Öte yandan ömür boyu nafaka almayı garantilemiş olan kadın, tekrar resmi evlilik yapmaktan imtina ediyor. Aylık geliri belirli bir miktarın üzerine çıktığı zaman nafakası kesileceğinden dolayı, çalışsa bile gelirini, sigortasını daha düşük göstererek ya da sigortasız çalışarak hem Türkiye'deki işsizlik rakamının artmasına hem de devletten vergi kaçırmaya ve vergi kaybına sebep oluyor.Bu durum, ciddi anlamda bir milli güvenlik sorunu olarak ele alınmalı nafakayı süreli hale getirecek düzenlemeler ivedilikle yapılmalıdır.

Tek taraflı olarak kadını gözeten, aileyi dikkate almayan, kadınlara pozitif ayrımcılığı kutsallaştıran politikalar, maalesef erkeklere negatif ayrımcılığa dönüşmüş durumda. Öyle ki; ailenin bitmesinden sonra da mağdur olan maalesef  erkekler oluyor. İstisna olarak yani belki yüzbinde bir, belki  milyonda bir oranında da olsa nafaka ödeyen kadınların var olduğunuda söylememiz icab eder. İstisnalara kaideyi bozdurmadan değerlendirdiğimizde, erkek artık kendisi için yabancı olmuş bir kadına süresiz nafaka ödüyor, çoğu baba iştirak nafakası ödediği çocuğunu icra ile görüyor, çocuklarının velayetini alamıyor, tek bir iftira ile satın aldığı veya hâlâ senet,  taksit borçlarını ödediği evinden uzaklaştırılıyor, kişisel malları haczediliyor ve ödediği bedellerin bir tanesini eksik yaptığı veya zamanında yapamadığında da tazyik hapsi ile cezalandırılıyor.

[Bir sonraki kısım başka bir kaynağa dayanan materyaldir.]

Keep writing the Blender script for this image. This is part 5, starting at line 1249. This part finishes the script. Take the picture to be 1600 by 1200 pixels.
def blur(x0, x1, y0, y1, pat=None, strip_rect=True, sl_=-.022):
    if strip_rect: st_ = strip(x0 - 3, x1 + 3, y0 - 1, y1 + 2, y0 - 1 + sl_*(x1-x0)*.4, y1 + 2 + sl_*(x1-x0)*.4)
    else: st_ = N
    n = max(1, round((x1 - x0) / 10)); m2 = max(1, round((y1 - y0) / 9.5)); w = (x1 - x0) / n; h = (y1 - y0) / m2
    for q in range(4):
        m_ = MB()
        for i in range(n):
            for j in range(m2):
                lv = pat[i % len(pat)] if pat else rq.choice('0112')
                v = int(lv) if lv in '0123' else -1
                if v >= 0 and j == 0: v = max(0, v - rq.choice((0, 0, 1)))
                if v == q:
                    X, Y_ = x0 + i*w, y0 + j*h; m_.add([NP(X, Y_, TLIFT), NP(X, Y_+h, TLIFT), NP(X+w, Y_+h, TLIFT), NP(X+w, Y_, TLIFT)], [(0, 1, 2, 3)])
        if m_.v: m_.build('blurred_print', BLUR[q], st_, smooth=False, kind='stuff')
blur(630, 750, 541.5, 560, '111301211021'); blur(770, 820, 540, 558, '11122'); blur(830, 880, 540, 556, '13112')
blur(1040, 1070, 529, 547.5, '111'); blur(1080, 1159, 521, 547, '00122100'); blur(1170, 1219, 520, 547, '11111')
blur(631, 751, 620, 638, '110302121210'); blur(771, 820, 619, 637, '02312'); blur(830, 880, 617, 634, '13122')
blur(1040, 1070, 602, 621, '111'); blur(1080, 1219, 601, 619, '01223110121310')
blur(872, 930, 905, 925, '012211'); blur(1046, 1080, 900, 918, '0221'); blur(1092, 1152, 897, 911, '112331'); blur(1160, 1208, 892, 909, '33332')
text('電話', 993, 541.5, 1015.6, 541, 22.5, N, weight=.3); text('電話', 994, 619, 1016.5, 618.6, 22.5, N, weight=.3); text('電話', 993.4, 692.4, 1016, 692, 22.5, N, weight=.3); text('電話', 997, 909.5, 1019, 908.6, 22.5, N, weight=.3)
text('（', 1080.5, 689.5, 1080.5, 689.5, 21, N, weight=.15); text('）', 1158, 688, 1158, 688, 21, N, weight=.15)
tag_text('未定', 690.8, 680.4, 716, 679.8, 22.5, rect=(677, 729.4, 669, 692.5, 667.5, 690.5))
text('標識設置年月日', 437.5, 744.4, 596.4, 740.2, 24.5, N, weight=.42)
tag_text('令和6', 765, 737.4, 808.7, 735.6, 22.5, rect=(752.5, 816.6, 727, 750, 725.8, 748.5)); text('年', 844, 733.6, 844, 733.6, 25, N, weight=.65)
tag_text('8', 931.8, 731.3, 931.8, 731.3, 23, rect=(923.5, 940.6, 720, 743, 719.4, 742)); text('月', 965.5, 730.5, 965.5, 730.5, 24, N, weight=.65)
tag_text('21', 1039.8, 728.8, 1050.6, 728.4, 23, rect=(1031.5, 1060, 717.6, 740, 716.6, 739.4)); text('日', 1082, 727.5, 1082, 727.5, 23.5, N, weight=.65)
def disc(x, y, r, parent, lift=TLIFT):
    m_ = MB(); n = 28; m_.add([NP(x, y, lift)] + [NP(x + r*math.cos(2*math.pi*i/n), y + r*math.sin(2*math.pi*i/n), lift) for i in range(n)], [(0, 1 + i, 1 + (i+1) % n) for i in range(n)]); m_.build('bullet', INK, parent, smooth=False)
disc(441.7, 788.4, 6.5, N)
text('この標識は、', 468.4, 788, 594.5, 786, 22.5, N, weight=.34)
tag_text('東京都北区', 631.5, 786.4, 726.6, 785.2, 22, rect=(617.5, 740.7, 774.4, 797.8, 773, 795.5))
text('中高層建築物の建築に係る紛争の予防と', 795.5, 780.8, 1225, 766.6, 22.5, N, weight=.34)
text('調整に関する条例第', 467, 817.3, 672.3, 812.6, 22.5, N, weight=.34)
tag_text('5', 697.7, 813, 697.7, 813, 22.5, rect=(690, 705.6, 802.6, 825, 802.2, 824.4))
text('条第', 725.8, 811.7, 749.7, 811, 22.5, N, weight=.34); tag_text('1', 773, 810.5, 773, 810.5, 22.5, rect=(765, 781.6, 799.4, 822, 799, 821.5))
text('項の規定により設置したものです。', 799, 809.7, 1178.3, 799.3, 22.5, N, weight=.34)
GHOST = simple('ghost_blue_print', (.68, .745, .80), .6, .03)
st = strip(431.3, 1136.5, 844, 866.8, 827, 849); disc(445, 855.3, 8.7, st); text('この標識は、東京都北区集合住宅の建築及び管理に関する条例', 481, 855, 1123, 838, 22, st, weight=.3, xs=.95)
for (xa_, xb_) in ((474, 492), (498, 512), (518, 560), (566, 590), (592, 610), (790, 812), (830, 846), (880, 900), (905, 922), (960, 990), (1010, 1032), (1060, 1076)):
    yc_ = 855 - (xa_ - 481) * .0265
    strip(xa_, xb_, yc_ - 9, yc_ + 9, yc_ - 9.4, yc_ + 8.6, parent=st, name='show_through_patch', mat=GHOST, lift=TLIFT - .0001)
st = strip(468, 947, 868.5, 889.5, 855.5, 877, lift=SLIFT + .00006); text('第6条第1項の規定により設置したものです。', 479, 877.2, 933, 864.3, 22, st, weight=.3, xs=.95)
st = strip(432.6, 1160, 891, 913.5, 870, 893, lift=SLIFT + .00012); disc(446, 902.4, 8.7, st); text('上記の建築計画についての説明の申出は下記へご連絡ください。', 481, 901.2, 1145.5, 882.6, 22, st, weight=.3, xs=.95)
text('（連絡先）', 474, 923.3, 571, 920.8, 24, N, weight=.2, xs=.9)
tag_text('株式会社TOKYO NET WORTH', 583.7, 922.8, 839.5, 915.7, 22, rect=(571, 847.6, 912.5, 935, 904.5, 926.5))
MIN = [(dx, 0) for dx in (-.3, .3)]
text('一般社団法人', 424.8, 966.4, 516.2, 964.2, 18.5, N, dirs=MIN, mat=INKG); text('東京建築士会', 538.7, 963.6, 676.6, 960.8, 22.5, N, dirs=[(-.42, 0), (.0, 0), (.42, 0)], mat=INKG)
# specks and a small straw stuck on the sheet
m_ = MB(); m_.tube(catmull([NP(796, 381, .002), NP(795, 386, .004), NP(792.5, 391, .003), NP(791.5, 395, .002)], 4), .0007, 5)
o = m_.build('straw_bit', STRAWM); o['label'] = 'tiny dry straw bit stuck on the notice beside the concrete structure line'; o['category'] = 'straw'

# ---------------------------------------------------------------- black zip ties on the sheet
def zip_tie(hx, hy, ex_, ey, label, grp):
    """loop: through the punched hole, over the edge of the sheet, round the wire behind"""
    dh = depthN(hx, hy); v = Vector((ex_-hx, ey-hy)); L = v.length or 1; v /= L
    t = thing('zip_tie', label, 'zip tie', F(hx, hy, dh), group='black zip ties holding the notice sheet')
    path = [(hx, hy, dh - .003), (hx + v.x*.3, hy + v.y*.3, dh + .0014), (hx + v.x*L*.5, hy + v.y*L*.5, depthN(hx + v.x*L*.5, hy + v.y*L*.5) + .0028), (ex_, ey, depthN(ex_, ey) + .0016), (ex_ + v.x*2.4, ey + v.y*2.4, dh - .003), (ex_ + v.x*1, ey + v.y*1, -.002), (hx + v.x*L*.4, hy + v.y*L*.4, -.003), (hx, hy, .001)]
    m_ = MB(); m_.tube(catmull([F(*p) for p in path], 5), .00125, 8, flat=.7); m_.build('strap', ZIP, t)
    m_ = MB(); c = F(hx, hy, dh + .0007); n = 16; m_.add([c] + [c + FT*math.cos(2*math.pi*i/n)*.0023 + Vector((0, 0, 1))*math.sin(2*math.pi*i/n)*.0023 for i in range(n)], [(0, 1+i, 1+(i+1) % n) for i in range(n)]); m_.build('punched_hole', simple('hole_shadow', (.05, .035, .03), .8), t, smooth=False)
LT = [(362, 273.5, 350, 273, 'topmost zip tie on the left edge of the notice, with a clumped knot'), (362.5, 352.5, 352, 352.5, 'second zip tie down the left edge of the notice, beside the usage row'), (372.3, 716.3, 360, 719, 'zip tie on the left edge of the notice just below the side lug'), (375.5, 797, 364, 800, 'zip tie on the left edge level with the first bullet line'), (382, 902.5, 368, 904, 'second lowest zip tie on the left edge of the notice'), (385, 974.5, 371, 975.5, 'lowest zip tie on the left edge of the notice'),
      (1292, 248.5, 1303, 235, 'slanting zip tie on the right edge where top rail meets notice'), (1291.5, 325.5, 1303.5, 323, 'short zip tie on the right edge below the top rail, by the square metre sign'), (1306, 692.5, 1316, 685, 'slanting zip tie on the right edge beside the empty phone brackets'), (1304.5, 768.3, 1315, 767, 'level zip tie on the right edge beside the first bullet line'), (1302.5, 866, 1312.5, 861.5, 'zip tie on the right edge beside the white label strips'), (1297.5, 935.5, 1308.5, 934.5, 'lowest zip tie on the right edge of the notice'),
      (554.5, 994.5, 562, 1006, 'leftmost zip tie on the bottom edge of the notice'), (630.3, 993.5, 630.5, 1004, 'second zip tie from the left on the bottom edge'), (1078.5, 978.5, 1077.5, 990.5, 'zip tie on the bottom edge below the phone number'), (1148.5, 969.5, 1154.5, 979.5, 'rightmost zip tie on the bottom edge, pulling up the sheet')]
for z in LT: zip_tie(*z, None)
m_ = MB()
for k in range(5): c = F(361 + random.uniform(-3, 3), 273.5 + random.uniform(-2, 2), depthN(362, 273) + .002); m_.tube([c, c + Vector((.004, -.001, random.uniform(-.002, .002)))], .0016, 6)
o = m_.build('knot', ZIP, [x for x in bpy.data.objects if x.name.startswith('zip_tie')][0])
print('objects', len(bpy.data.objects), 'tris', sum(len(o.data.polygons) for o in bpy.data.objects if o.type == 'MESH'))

Boşanmada sadece kadının mağdur olduğunu gündeme getirip, aynı mağduriyeti erkeklerin de yaşadığını görmemek, tek taraflı adaletsiz ve feminist bir bakış açısıdır. Boşanmış kadına; "Sen kendi kendine yetemezsin, artık kendi ayaklarının üzerinde duramazsın, sana yabancı olmuş bir erkeğin bakımına muhtaçsın!" anlamına gelen bu onur kırıcı süresiz nafaka uygulaması, günü kurtarma adına kadınların lehine gibi gözüküyor olsa da uzun vadede düşündüğümüzde hem kadınların, hem ailenin, hem de ailenin yapı taşlarını oluşturduğu toplumun aleyhinedir. Zira süresiz nafaka alan kadın, ikinci evliliğini hukuk dışı yollarla yapmakta ya da nikahsız birlikteliklere bir anlamda yönlendirilmektedir. Bu durum kadının haklarını daha da korunamaz ve kadını daha da savunmasız hale getirmektedir.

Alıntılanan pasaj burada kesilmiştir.